Let $X_i$ be i.i.d $\operatorname{Uniform}(-\theta,\theta)$ random variables, and let $X_{(1)},\dotsb, X_{(n)}$ the order statistics of the random variables. Then find distribution of $Y = X_{(n)} - X_{(1)}$.
I used pdf of order statistics to solve this problem.

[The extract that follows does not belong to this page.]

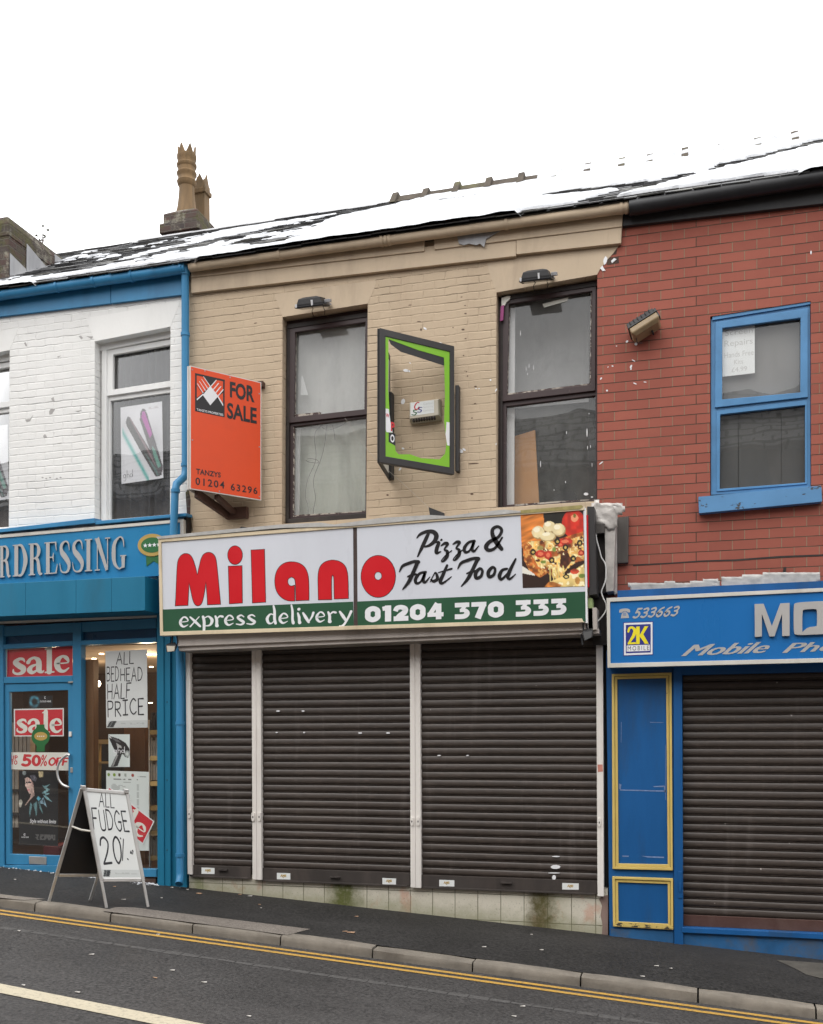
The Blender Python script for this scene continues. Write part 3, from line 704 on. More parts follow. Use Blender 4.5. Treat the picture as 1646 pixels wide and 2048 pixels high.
# smooth rendered lintels
for pts in ([(565, 634), (735.5, 607), (752, 569), (751, 560), (548, 588), (553, 600)], [(992.8, 584.8), (1194.3, 549), (1199, 540), (1213, 521), (1226, 507), (1236, 493), (1100, 508), (974, 527), (978, 545)]): mark('lintel', pts, -.0022, .01, M['tan_plain'], B2)
for pts in ([(189.5, 682.5), (341, 653), (360, 604), (172, 636)], [(-128, 728), (19.5, 700), (37, 655), (-146, 684)]): mark('lintel', pts, -.0022, .01, M['white_plain'], B1)
mark('party_joint', [(371, 985), (377, 978), (381, 1000), (380, 1030), (386, 1062), (372, 1066), (374, 1030)], -.003, .01, M['old_brick'], B2)
# sooty old bricks where the tan paint ends, and paint spatter along that edge
mb = MB(); mb.prism([(1215, 517), (1237, 513), (1238, 526), (1214, 530)], .002, .05); mb.prism([(1222, 496), (1234, 494), (1233, 508), (1219, 511)], .002, .05)
mb.build('exposed_brick', M['soot_brick'], B3)
for pts in ([(1200, 536), (1205, 531), (1208, 537), (1211, 541), (1205, 542)], [(1222, 522), (1228, 516), (1233, 518), (1228, 523), (1224, 526)], [(1206, 520), (1211, 512), (1215, 516), (1213, 526), (1208, 530)]): mark('paint_splash', smoothpoly(pts, 1), -.003, .01, M['print_white'], B3)
for u, v, a, b in ((1272, 688, 3, 3), (1274, 681, 2, 4), (1225, 732, 2, 1.5), (1262, 733, 2, 4), (1267, 721, 4, 1), (1270, 767, 4, 1.2), (1290, 764, 3, 1), (1214, 781, 2, 2), (1202, 757, 1.5, 3), (1202, 926, 1.2, 5), (1622, 505, 1.6, 4), (1262, 738, 1.5, 2), (1216, 734, 1, 1.5), (1233, 692, 1.4, 1), (1254, 683, 2, 3)):
    mark('paint_splash', ell(u, v, a, b, 7, rnd.random()), .0012, .01, M['print_white'], B3)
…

we know pdf of $(X_{(r)},X_{(s)})^t$ $(1 \leq r<s \leq n)$ is
$f_{X_{(r)},X_{(s)}} (x,y) = {n! \over {(r-1)!(s-1-r)! (n-s)!}}[F(x)]^{r-1}[F(y)-F(x)]^{s-1-r}[1-F(y)]^{n-s}f(x)f(y)$
So, $f_{X_{(1)},X_{(n)}}(x_1,x_n) = {n! \over {(n-2)!}}({x_n - x_1 \over 2\theta})^{n-2}({1 \over 2\theta})^2 I_{(-\theta<x_1<x_n<\theta)}$
Let $X \equiv X_{(1)}$ and $u : \begin{cases}X = X_{(1)}\\Y = X_{(n)} - X_{(1)}\end{cases}$, $u^{-1} :\begin{cases}x_{(1)} = x\\x_{(n)} = x+y\end{cases}$ , $u$ : one to one , $\Bigl\lvert \det\Bigl( {\partial(x_{(1)},x_{(n)}) \over {\partial (x,y)}}\Bigr) \Bigr\rvert = 1$
$\therefore f_{X,Y}(x,y) =f_{X_{(1)},X_{(n)}}(x_1,x_n)\Bigl\lvert \det\Bigl( {\partial(x_{(1)},x_{(n)}) \over {\partial (x,y)}}\Bigr) \Bigr\rvert = n(n-1)y^{n-2}({1 \over 2\theta})^n I_{(-\theta,\theta-y)}(x) I_{(-\theta,\theta)}(y)$
$\therefore f_Y(y) = \int_{-\theta}^{\theta-y} f_{X,Y}(x,y)\, dx = n(n-1)y^{n-2}({1 \over 2\theta})^n (2\theta - y) I_{(0,1)}(y)$
I can't find answer of this problem. Can you help me please?